Ireland’s environmental record among worst in Europe, new report shows

Poor performance in emissions, greenhouse gases and bathing water emerges from CSO analysis

Emissions from cars have improved greatly since 2005, but more people are now driving to work, according to the CSO. Photograph: Frank Miller/The Irish Times

Emissions from cars have improved greatly since 2005, but more people are now driving to work, according to the CSO. Photograph: Frank Miller/The Irish Times

 

Ireland has been placed among the worst European performers in a range of environmental areas, according to detailed new statistical analysis.

A biennial report published by the Central Statistics Office (CSO) shows a relatively poor performance in a number of areas including emissions, greenhouse gases, bathing water standards and the amount of land designated as protected areas for birds.

The Environmental Indicators Ireland 2018 report updates 79 “indicators” used to reach a broad understanding of the country’s green credentials, covering everything from how we pollute our rivers to the amount of waste we produce as consumers. It is based on the latest data available from recent years.

Not long after the Climate Change Advisory Council warned the country was way off track to reach its carbon reduction targets, the CSO figures show that in 2015 the country had the third highest greenhouse emissions rates per capita within the EU.

In terms of sectors that produce the gas, agriculture was the worst offender, accounting for 32 per cent of the total in 2016, followed by transport and energy at 20 per cent.

The figures show that at that time, the country had the fourth largest cattle herd in Europe.

In 2015, 10.6 per cent of the country’s land area was covered by forestry, the second lowest rate in the EU.

“Although the area farmed organically increased by 165 per cent between 1997 to 1999 and 2016, Ireland had the second lowest percentage of agricultural land designated as organic in the EU in 2015,” the CSO report noted.

While emissions from cars improved greatly since 2005, more people are now driving to work. The CSO found the proportion of females aged 15 years and over who drove to work increased from 27 per cent in 1986 to 65 per cent in 2016. Male driving increased from 42 per cent to 53 per cent.

Transport accounted for 41 per cent of total energy consumption in 2015 but Ireland had an imported energy dependency of 88.6 per cent, the fourth highest in the EU. Renewable energy accounted for 24 per cent of total energy production in 2016.

Bathing water quality also scored low. The 2016 report found Ireland to have had the joint sixth worst level in Europe. It said almost 93 per cent of tested sites were classified as being of sufficient quality compared to the EU average of 96.3 per cent.

Meanwhile, the proportion of unpolluted river water here fell from 77.3 per cent between 1987 and 1990 to almost 69 per cent by 2015.

Although air quality has improved since 1990 (for all indicators except ammonia), Ireland performed poorly when compared to other EU member states in 2015 for a number of pollutants.

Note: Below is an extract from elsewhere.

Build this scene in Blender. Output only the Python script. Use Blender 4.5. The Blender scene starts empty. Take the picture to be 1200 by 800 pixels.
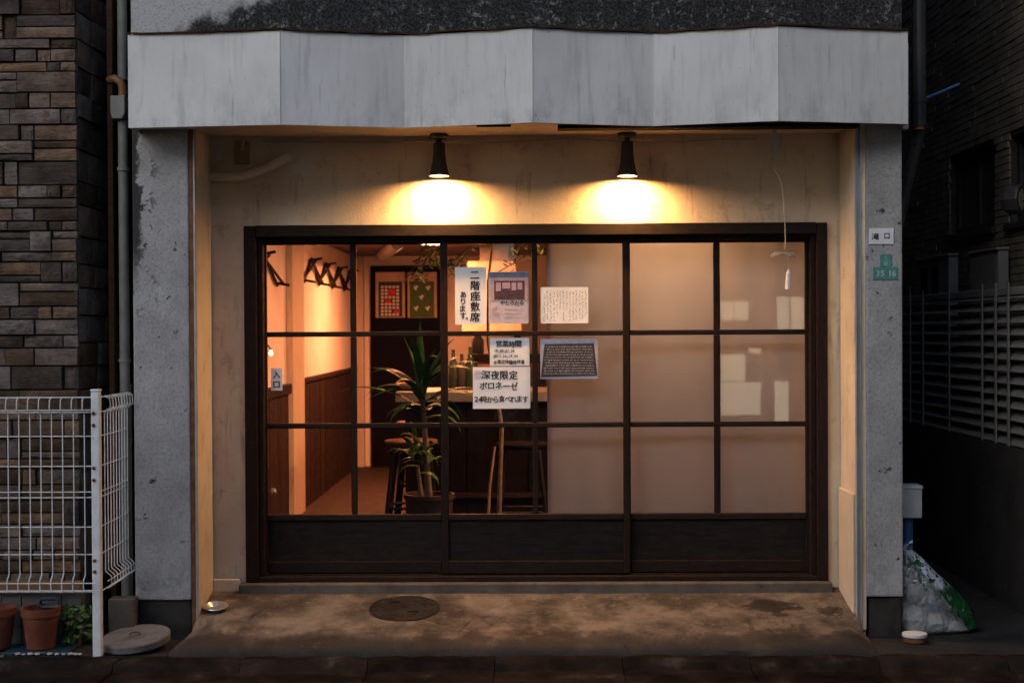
import bpy, bmesh, math, random
from mathutils import Vector, Matrix
random.seed(11)
R = math.radians
scene = bpy.context.scene
COL = scene.collection

# ------------------------------------------------------------------ camera
FPX = 1667.0                       # focal length in photo pixels (50 mm on a 36 mm frame, 1200 px wide)
CAMZ = 1.40
ROT = (Matrix.Rotation(R(0.69), 3, 'Z') @ Matrix.Rotation(R(90 - 0.52), 3, 'X') @ Matrix.Rotation(R(-0.30), 3, 'Z'))
cd = bpy.data.cameras.new('camera')
cam = bpy.data.objects.new('camera', cd); COL.objects.link(cam)
cam.location = (0, 0, CAMZ); cam.rotation_euler = ROT.to_euler()
cd.sensor_width = 36.0; cd.lens = 50.0; cd.clip_end = 2000; cd.clip_start = 0.05
cd.dof.use_dof = True; cd.dof.focus_distance = 7.5; cd.dof.aperture_fstop = 2.8
scene.camera = cam

# ------------------------------------------------------------------ sky, sun, exposure
SUN_EL, SUN_AZ = 35.0, 215.0        # degrees; azimuth clockwise from +Y: low sun behind the camera, to the left
w = bpy.data.worlds.new('World'); scene.world = w; w.use_nodes = True
wn = w.node_tree.nodes; wl = w.node_tree.links
bg = wn['Background']; sky = wn.new('ShaderNodeTexSky'); sky.sky_type = 'NISHITA'; sky.sun_disc = False
sky.sun_elevation = R(SUN_EL); sky.sun_rotation = R(SUN_AZ); sky.air_density = 1.0; sky.dust_density = 2.0; sky.ozone_density = 3.0
wl.new(sky.outputs[0], bg.inputs[0]); bg.inputs[1].default_value = 0.1
sl = bpy.data.lights.new('sun', 'SUN'); sun = bpy.data.objects.new('sun', sl); COL.objects.link(sun)
sl.energy = 0.10; sl.angle = R(25); sl.color = (1.0, 0.97, 0.93)
d = Vector((math.sin(R(SUN_AZ)) * math.cos(R(SUN_EL)), math.cos(R(SUN_AZ)) * math.cos(R(SUN_EL)), math.sin(R(SUN_EL))))
sun.rotation_euler = d.to_track_quat('Z', 'Y').to_euler(); sun.location = d * 30
vs = scene.view_settings
vs.view_transform = 'Standard'; vs.look = 'None'; vs.gamma = 1.0; vs.exposure = 1.0; vs.use_curve_mapping = False
cy = scene.cycles
cy.use_denoising = True; cy.sample_clamp_indirect = 6.0; cy.max_bounces = 7; cy.diffuse_bounces = 3; cy.glossy_bounces = 2; cy.transparent_max_bounces = 16
cy.caustics_reflective = False; cy.caustics_refractive = False

def at(px, py, Y):
    """the world point that shows at photo pixel (px,py), on the plane y = Y"""
    v = ROT @ Vector(((px - 600) / FPX, -(py - 400) / FPX, -1.0))
    t = Y / v.y
    return Vector((v.x * t, Y, CAMZ + v.z * t))
def ax(px, Y, py=400): return at(px, py, Y).x
def az(py, Y, px=600): return at(px, py, Y).z

# ------------------------------------------------------------------ materials
class G:
    def __init__(s, name):
        s.m = bpy.data.materials.new(name); s.m.use_nodes = True
        s.t = s.m.node_tree; s.N = s.t.nodes; s.L = s.t.links
        s.b = s.N['Principled BSDF']; s.o = s.N['Material Output']
        s._pos = None
    def put(s, sock, v):
        if isinstance(v, bpy.types.NodeSocket): s.L.new(v, sock)
        elif isinstance(v, (tuple, list)) and len(v) == 3 and sock.type == 'RGBA': sock.default_value = (*v, 1)
        else: sock.default_value = v
    def pos(s):
        if s._pos is None: s._pos = s.N.new('ShaderNodeNewGeometry').outputs['Position']
        return s._pos
    def objco(s): return s.N.new('ShaderNodeTexCoord').outputs['Object']
    def rnd(s): return s.N.new('ShaderNodeObjectInfo').outputs['Random']
    def map(s, v, sc=(1, 1, 1), loc=(0, 0, 0)):
        n = s.N.new('ShaderNodeMapping'); s.L.new(v, n.inputs[0]); n.inputs['Scale'].default_value = sc; n.inputs['Location'].default_value = loc
        return n.outputs[0]
    def noise(s, scale, detail=4, rough=.55, vec=None, sc=None):
        n = s.N.new('ShaderNodeTexNoise'); n.inputs['Scale'].default_value = scale
        n.inputs['Detail'].default_value = detail; n.inputs['Roughness'].default_value = rough
        v = vec or s.pos()
        if sc: v = s.map(v, sc)
        s.L.new(v, n.inputs['Vector']); return n.outputs['Fac']
    def vor(s, scale, feat='DISTANCE_TO_EDGE', sc=None):
        n = s.N.new('ShaderNodeTexVoronoi'); n.feature = feat; n.inputs['Scale'].default_value = scale
        v = s.pos()
        if sc: v = s.map(v, sc)
        s.L.new(v, n.inputs['Vector']); return n.outputs['Distance']
    def rng(s, v, a, b, c=0., d=1.):
        n = s.N.new('ShaderNodeMapRange'); n.interpolation_type = 'SMOOTHSTEP'
        s.put(n.inputs[0], v)
        if a > b: a, b, c, d = b, a, d, c
        n.inputs[1].default_value = a; n.inputs[2].default_value = b; n.inputs[3].default_value = c; n.inputs[4].default_value = d
        return n.outputs[0]
    def mth(s, op, a, b=0., c=0.):
        n = s.N.new('ShaderNodeMath'); n.operation = op
        s.put(n.inputs[0], a); s.put(n.inputs[1], b); s.put(n.inputs[2], c); return n.outputs[0]
    def mul(s, a, b): return s.mth('MULTIPLY', a, b)
    def add(s, a, b): return s.mth('ADD', a, b)
    def mix(s, f, a, b):
        n = s.N.new('ShaderNodeMix'); n.data_type = 'RGBA'
        s.put(n.inputs[0], f); s.put(n.inputs[6], a); s.put(n.inputs[7], b); return n.outputs[2]
    def sep(s, v=None):
        n = s.N.new('ShaderNodeSeparateXYZ'); s.L.new(v or s.pos(), n.inputs[0]); return n.outputs
    def blob(s, x, y, rx, ry, ch=('X', 'Y'), soft=.5, wob=.45, wsc=9):
        """mask 1 inside a wobbly ellipse"""
        p = s.sep()
        dx = s.mth('DIVIDE', s.mth('SUBTRACT', p[ch[0]], x), rx); dy = s.mth('DIVIDE', s.mth('SUBTRACT', p[ch[1]], y), ry)
        r2 = s.add(s.mul(dx, dx), s.mul(dy, dy))
        r = s.add(s.mth('SQRT', r2), s.add(s.mul(s.mth('SUBTRACT', s.noise(wsc, 5), .5), wob * 5), s.mul(s.mth('SUBTRACT', s.noise(wsc * 4, 4), .5), wob * 2)))
        return s.rng(r, 1 + soft * .5, 1 - soft * .5)
    def bump(s, h, strength=.3, dist=.01, prev=None):
        n = s.N.new('ShaderNodeBump'); n.inputs['Strength'].default_value = strength; n.inputs['Distance'].default_value = dist
        s.put(n.inputs['Height'], h)
        if prev: s.L.new(prev, n.inputs['Normal'])
        return n.outputs[0]
    def fin(s, col=None, rough=None, normal=None, spec=.35, metal=0):
        if col is not None: s.put(s.b.inputs['Base Color'], col)
        if rough is not None: s.put(s.b.inputs['Roughness'], rough)
        if normal is not None: s.L.new(normal, s.b.inputs['Normal'])
        s.b.inputs['Specular IOR Level'].default_value = spec; s.b.inputs['Metallic'].default_value = metal
        return s.m

MAT = {}
def surf(name, c1, c2, scale=6, rough=(.6, .9), bump=.25, bscale=90, spec=.3, sc=None, metal=0, dist=.004, rand=0., c3=None, c3t=(.62, .75), c3s=14):
    g = G(name); f = g.rng(g.noise(scale, 5, .6, sc=sc), .3, .7)
    col = g.mix(f, c1, c2)
    if c3 is not None: col = g.mix(g.rng(g.noise(c3s, 6, .65), c3t[0], c3t[1]), col, c3)
    if rand:
        hsv = g.N.new('ShaderNodeHueSaturation'); g.L.new(col, hsv.inputs['Color'])
        g.L.new(g.rng(g.rnd(), 0, 1, 1 - rand, 1 + rand), hsv.inputs['Value']); col = hsv.outputs[0]
    nb = g.noise(bscale, 4, .6, sc=sc)
    MAT[name] = g.fin(col, g.rng(g.noise(scale * 2.3, 4), .3, .7, rough[0], rough[1]), g.bump(nb, bump, dist), spec, metal)
    return MAT[name]

surf('asphalt', (.030, .029, .028), (.060, .058, .055), 3, (.7, .95), .6, 130, c3=(.10, .10, .095), c3s=160, c3t=(.62, .7))
surf('kerb_concrete', (.010, .008, .0065), (.026, .020, .016), 5, (.8, 1), .6, 60, spec=.0, c3=(.055, .046, .038), c3t=(.58, .70), c3s=5, rand=.2)
surf('alley_ground', (.011, .010, .009), (.027, .024, .021), 4, (.7, .95), .6, 70, c3=(.02, .02, .018), c3s=7)
surf('base_concrete', (.070, .058, .046), (.130, .108, .086), 7, (.7, .95), .5, 70, c3=(.03, .028, .026), c3s=9)
surf('plinth_concrete', (.020, .018, .016), (.050, .045, .040), 7, (.8, .95), .5, 70, c3=(.012, .011, .010), c3s=9, spec=.15)
surf('soffit_paint', (.52, .43, .32), (.60, .50, .38), 5, (.7, .9), .2, 60, c3=(.33, .26, .18), c3s=5)
surf('dark_wood', (.007, .004, .003), (.020, .010, .006), 9, (.5, .75), .35, 60, sc=(14, 14, 1.2), spec=.18, rand=.15)
surf('dark_wood_h', (.007, .004, .003), (.022, .012, .007), 9, (.5, .75), .35, 60, sc=(1.2, 14, 14), spec=.18, c3=(.05, .03, .018), c3s=20, c3t=(.66, .8), rand=.15)
surf('kick_wood', (.008, .005, .004), (.020, .013, .009), 7, (.5, .8), .35, 60, sc=(1.2, 14, 9), rand=.1, spec=.18)
surf('rust', (.09, .038, .018), (.20, .085, .035), 14, (.7, .95), .5, 60, c3=(.04, .02, .012), c3s=9)
surf('dark_rust', (.030, .018, .012), (.075, .036, .018), 12, (.8, .95), .5, 60, c3=(.13, .06, .025), c3s=11, c3t=(.58, .7), spec=.1)
surf('galvanised', (.36, .37, .37), (.46, .47, .46), 10, (.4, .6), .1, 90, metal=.4, c3=(.2, .15, .1), c3s=14)
surf('stool_metal', (.006, .005, .005), (.012, .010, .009), 9, (.5, .7), .1, 120, spec=.12)
surf('black_metal', (.012, .012, .012), (.03, .028, .026), 9, (.35, .55), .1, 120, spec=.45)
surf('void_black', (.004, .004, .004), (.010, .009, .008), 9, (.8, .95), .1, 60, spec=.1)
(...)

As regards biodiversity, the index of common bird species increased from 100 in 1998 to 121.5 by 2016 but the amount of land given over to their habitats was lacking. The CSO ranked Ireland’s special protected areas under the EU Birds Directive as the second smallest in Europe.

The country had the eight smallest area designated as special areas of conservation under the EU Habitats Directive.

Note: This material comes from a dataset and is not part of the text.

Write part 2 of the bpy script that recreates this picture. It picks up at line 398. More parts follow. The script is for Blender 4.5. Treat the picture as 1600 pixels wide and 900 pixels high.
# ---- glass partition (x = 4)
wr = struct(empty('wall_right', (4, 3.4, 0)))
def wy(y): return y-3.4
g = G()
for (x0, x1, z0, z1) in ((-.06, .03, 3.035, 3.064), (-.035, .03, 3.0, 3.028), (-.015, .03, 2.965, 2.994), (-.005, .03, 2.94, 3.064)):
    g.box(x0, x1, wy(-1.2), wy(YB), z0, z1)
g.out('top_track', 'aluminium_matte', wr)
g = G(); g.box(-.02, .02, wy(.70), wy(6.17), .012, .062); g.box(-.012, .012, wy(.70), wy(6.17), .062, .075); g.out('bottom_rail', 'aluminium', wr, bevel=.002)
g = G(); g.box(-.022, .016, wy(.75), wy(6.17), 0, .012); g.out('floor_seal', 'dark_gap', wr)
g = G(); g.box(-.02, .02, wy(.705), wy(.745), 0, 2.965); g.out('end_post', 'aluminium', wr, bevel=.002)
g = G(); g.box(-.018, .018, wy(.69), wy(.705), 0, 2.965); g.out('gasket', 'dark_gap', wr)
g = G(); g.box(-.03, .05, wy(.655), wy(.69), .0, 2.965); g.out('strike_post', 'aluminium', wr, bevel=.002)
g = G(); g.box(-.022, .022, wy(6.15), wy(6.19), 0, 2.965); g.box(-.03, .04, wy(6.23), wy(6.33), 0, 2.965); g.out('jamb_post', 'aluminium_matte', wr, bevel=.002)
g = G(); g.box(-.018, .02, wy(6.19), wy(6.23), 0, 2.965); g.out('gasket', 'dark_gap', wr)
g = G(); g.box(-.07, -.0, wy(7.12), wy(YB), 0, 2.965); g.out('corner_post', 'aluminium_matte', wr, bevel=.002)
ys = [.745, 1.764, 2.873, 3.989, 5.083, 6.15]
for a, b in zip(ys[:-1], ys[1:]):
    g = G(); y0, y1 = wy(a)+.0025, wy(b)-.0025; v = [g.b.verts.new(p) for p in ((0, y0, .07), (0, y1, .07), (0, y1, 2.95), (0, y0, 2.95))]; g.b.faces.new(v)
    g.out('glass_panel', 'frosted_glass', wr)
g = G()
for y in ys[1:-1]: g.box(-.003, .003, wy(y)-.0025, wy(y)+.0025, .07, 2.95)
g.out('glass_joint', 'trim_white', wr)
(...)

There were more positive developments in how we deal with waste. The amount of municipal waste generated fell from an annual average of 718 kilograms per capita by 2004 to 564 in 2014.

Between 2001 and 2004, 71 per cent of this was sent to landfill but by 2014 that had declined to 21 per cent.

By 2015, Ireland was recycling 190 kilograms of packaging waste per capita, the third highest rate after Germany and Luxembourg.